We are officially in the Advent season. I love that this is the traditional beginning of the Church’s year–the time we mark, waiting expectantly for Jesus. Living as we do so long after Him, we obviously know that He came…but we continue to pause and reflect and await Him, because we also know He is still coming.

And we pause and reflect and await Him just as Christians have been doing since His first coming. That, too, is a thing of beauty.

For the last two years, my family has been doing a daily devotional together that aims to bring together Christians from all walks of life, from all denominations, through the liturgy. One of the things the authors said in the introduction that had a huge impact on me was that the “magic” of the liturgy is that it links us, first, to Christians all around the world–because on this same day, Christians everywhere are praying this same prayer. Reading this same Scripture. Meditating on these same Truths. And that second, it links to every other Christian throughout history who has done or will do the same.

I don’t know about you, but as a historical writer and lover of history in general, this makes me go, “Whoa.” That’s just amazing, isn’t it? We know that the Church is to be one body…but I’d never paused to think of it as one eternal body. That, however, is exactly what it is–and what is must be, because we are partaking continually of Christ Himself, who we know is eternal.

Our brothers and sister are not just the men and woman beside us in the pews. They’re not just the ones celebrating Christ and worshiping him down the street or across town or even elsewhere in our country. They aren’t even just the Christians around the world who are being persecuted or martyred or enslaved. They are the people all throughout time who have loved the same Savior. Who have waited in ripe expectation for Him to come again. Who have believed in Him for healings, for intercession, for mercy, for grace.

What kind of Savior is this? What kind of king?

Other men have saved people–physically, yes. Other men have contributed to society in ways that are lasting. Other men have sacrificed themselves for a cause. But no other savior has given everything and still promised more, still promised eternity.

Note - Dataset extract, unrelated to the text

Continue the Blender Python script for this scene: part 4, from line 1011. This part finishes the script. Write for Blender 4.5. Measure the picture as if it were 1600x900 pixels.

Other kings have reigned, have built kingdoms, have created systems of justice that inspire us still today. But no other King has ever created a kingdom incapable of crumbling, incapable of being torn apart. Christ is the Eternal King. And we, my friends, are His eternal co-heirs. We and every Christian who has come before. We and every Christian who will come after.

This year, I wait with an eager heart. I will celebrate Him with expectation as we count down the days until He first came. I will pray, standing ever amazed that others are praying the same prayer, praying their own prayer, praying His prayer right along with me. I will rejoice, knowing I am part of something so much bigger, so much longer, so much more than any earthly thing, any earthly king could ever be.

He is the coming and eternal One. And we have been given the most amazing gift in the world–we get to be His people.